What is expected:
Quote exactly the lines from the start of the entries to the one with "wt.nodes.clear()", both ends included.

Source records:
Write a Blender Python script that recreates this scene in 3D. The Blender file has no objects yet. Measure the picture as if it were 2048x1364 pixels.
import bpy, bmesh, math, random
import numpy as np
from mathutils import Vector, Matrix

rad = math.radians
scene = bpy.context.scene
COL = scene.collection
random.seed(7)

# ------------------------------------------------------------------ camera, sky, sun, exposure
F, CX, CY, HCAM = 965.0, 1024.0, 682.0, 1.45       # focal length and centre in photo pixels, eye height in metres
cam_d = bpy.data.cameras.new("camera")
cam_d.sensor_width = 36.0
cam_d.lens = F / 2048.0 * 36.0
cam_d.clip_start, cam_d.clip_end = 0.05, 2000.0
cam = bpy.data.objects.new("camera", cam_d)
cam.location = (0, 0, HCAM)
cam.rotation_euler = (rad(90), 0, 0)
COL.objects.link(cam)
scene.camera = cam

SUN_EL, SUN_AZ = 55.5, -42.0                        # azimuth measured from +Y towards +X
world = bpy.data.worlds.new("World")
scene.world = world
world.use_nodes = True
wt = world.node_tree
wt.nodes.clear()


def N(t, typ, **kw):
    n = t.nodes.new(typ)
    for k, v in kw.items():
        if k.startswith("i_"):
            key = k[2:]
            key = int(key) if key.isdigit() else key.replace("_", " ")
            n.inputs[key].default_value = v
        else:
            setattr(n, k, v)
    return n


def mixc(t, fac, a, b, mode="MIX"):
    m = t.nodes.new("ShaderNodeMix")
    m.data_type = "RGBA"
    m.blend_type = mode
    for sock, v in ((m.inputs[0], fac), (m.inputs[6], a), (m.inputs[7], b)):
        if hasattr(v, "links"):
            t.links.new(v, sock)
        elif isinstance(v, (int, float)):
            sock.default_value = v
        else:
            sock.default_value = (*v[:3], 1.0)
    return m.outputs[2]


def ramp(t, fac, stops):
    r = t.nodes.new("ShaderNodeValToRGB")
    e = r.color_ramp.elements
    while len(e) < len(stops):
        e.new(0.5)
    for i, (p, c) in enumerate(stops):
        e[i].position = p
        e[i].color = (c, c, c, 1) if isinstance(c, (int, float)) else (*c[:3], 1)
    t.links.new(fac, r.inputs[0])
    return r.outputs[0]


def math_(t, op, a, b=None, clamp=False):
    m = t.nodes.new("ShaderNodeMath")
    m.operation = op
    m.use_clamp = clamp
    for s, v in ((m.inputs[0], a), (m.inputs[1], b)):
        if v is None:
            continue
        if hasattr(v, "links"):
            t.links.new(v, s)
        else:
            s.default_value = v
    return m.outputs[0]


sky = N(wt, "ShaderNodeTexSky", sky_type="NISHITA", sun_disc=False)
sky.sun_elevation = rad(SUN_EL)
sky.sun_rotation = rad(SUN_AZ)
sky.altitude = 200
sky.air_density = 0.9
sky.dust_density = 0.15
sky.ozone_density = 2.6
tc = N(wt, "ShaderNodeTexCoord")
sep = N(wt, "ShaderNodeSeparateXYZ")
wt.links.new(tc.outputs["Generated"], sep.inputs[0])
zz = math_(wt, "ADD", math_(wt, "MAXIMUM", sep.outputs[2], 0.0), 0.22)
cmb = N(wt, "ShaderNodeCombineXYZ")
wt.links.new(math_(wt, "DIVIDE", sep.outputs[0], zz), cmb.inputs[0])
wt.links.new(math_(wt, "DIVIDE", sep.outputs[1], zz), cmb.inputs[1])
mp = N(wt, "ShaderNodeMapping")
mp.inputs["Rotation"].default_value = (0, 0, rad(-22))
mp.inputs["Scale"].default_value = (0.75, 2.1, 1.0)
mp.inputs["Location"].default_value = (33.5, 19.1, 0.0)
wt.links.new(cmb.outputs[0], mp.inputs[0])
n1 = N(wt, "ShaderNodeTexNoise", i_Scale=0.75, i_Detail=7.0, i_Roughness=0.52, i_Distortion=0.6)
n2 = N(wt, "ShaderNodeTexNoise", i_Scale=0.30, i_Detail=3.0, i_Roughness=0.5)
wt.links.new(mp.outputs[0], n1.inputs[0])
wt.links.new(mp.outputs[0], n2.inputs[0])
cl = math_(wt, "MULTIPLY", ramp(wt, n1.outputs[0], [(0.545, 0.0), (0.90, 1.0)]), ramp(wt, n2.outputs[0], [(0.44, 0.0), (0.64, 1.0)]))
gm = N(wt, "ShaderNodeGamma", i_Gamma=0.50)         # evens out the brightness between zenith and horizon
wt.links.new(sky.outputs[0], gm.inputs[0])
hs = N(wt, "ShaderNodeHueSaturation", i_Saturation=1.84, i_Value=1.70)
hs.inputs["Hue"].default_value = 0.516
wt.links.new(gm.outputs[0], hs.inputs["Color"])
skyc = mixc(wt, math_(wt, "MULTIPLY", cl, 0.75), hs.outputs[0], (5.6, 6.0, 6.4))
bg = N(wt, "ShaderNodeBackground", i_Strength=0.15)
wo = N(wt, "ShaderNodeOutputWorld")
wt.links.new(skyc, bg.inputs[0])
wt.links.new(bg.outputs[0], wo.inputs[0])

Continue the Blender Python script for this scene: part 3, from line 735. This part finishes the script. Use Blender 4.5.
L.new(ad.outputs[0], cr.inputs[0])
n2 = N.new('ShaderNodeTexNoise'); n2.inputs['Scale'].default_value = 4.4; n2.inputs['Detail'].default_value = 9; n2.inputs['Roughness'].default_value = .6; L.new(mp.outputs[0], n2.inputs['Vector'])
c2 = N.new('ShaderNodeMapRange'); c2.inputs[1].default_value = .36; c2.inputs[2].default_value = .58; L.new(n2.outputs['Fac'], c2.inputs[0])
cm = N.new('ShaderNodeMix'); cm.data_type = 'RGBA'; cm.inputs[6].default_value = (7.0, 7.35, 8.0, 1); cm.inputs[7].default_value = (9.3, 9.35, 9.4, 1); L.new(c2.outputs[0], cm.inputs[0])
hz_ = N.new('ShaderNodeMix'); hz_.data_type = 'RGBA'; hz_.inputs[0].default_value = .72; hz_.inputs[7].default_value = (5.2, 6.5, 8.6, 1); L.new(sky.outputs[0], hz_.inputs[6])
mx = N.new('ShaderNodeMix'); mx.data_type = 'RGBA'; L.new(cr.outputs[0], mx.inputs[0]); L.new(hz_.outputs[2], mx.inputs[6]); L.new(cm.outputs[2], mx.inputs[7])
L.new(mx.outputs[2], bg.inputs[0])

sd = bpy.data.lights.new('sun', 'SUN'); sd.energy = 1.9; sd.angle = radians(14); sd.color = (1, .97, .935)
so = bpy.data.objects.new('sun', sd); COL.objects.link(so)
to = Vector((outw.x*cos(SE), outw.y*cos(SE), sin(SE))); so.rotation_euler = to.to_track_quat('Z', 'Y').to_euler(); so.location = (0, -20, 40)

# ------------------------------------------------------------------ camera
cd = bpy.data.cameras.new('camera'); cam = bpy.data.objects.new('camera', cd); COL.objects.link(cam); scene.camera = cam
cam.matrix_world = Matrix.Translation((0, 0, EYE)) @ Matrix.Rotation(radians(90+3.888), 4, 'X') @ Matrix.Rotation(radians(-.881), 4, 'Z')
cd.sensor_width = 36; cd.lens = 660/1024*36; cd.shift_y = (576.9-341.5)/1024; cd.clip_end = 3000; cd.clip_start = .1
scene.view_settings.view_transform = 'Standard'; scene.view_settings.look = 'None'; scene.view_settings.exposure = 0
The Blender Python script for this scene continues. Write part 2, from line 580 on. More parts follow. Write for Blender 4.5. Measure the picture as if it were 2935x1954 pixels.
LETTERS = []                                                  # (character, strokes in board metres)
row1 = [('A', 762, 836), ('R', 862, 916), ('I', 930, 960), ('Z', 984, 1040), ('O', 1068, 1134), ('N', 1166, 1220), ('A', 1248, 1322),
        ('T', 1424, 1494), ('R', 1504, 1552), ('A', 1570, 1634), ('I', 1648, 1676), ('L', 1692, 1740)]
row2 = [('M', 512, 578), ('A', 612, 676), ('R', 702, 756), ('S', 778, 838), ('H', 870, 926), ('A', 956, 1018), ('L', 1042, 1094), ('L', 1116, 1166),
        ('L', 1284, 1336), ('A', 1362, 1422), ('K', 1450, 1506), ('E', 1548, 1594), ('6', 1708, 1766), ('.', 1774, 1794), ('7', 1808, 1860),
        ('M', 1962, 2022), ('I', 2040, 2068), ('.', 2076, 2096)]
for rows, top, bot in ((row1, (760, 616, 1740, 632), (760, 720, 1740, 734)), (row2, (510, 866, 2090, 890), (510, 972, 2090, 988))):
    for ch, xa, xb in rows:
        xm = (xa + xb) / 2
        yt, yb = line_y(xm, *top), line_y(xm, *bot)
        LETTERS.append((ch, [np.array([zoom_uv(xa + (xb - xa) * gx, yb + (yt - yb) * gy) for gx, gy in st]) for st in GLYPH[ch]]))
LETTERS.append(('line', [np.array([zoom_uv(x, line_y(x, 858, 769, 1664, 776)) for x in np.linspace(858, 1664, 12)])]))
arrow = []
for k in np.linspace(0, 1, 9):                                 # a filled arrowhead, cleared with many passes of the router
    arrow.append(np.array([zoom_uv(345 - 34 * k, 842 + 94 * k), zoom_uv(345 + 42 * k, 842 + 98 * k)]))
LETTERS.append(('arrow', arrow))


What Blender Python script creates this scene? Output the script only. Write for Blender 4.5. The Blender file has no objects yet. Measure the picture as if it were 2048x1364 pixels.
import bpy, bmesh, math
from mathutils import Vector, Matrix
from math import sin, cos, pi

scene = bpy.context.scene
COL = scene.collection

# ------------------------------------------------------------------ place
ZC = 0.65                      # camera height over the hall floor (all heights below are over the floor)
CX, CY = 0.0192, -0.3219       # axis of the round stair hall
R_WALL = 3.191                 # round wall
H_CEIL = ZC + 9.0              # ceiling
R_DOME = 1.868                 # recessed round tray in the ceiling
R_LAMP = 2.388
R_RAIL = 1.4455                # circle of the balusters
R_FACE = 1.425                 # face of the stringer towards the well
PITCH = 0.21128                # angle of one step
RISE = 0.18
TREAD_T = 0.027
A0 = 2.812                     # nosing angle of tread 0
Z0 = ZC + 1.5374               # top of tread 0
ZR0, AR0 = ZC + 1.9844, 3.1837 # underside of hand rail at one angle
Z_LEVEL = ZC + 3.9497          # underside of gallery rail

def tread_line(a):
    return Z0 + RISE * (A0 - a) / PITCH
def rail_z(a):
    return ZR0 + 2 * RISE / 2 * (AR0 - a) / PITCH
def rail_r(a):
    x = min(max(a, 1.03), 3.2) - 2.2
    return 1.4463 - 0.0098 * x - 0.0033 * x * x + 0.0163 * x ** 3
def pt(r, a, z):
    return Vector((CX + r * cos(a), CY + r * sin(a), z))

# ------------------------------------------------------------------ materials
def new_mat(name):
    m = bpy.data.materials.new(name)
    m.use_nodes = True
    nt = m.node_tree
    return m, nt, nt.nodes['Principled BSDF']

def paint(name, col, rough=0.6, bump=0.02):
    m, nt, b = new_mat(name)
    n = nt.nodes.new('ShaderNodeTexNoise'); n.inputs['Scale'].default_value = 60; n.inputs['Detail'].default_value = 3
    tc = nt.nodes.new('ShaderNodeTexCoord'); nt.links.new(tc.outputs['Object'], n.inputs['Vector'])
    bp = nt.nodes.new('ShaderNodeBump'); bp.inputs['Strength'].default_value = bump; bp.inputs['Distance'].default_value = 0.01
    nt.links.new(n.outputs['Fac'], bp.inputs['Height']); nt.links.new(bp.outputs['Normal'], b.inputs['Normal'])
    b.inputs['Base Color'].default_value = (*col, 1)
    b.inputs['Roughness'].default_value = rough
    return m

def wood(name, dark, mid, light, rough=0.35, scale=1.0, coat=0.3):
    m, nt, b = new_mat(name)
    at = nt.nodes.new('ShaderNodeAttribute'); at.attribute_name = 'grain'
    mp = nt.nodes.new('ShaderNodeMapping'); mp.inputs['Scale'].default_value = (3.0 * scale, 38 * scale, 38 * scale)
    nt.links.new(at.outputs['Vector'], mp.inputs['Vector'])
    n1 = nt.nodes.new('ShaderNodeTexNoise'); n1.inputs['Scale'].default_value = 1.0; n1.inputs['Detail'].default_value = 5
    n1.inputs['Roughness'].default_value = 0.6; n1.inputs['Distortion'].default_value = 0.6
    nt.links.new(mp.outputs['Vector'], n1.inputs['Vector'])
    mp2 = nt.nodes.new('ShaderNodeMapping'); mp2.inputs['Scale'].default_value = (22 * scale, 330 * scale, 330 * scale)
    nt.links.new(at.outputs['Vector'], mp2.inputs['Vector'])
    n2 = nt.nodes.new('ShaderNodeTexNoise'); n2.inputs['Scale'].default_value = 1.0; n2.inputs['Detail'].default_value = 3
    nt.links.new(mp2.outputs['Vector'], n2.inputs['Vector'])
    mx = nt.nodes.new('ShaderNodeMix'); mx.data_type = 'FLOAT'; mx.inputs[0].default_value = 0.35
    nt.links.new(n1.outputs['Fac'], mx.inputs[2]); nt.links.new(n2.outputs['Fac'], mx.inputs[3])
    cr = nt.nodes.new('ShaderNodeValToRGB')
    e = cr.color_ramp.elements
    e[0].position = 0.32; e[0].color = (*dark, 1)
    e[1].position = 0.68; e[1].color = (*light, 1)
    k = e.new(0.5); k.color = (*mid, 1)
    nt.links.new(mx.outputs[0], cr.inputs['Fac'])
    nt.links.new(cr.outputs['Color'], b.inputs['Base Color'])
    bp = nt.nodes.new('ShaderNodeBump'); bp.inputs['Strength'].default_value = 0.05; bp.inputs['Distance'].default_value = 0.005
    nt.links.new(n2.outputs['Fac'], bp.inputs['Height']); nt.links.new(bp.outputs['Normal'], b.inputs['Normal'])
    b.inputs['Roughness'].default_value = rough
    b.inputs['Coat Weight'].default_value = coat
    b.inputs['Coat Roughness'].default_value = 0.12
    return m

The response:
Write a Blender Python script that recreates this scene in 3D. The Blender file has no objects yet. Measure the picture as if it were 2048x1364 pixels.
import bpy, bmesh, math, random
import numpy as np
from mathutils import Vector, Matrix

rad = math.radians
scene = bpy.context.scene
COL = scene.collection
random.seed(7)

# ------------------------------------------------------------------ camera, sky, sun, exposure
F, CX, CY, HCAM = 965.0, 1024.0, 682.0, 1.45       # focal length and centre in photo pixels, eye height in metres
cam_d = bpy.data.cameras.new("camera")
cam_d.sensor_width = 36.0
cam_d.lens = F / 2048.0 * 36.0
cam_d.clip_start, cam_d.clip_end = 0.05, 2000.0
cam = bpy.data.objects.new("camera", cam_d)
cam.location = (0, 0, HCAM)
cam.rotation_euler = (rad(90), 0, 0)
COL.objects.link(cam)
scene.camera = cam

SUN_EL, SUN_AZ = 55.5, -42.0                        # azimuth measured from +Y towards +X
world = bpy.data.worlds.new("World")
scene.world = world
world.use_nodes = True
wt = world.node_tree
wt.nodes.clear()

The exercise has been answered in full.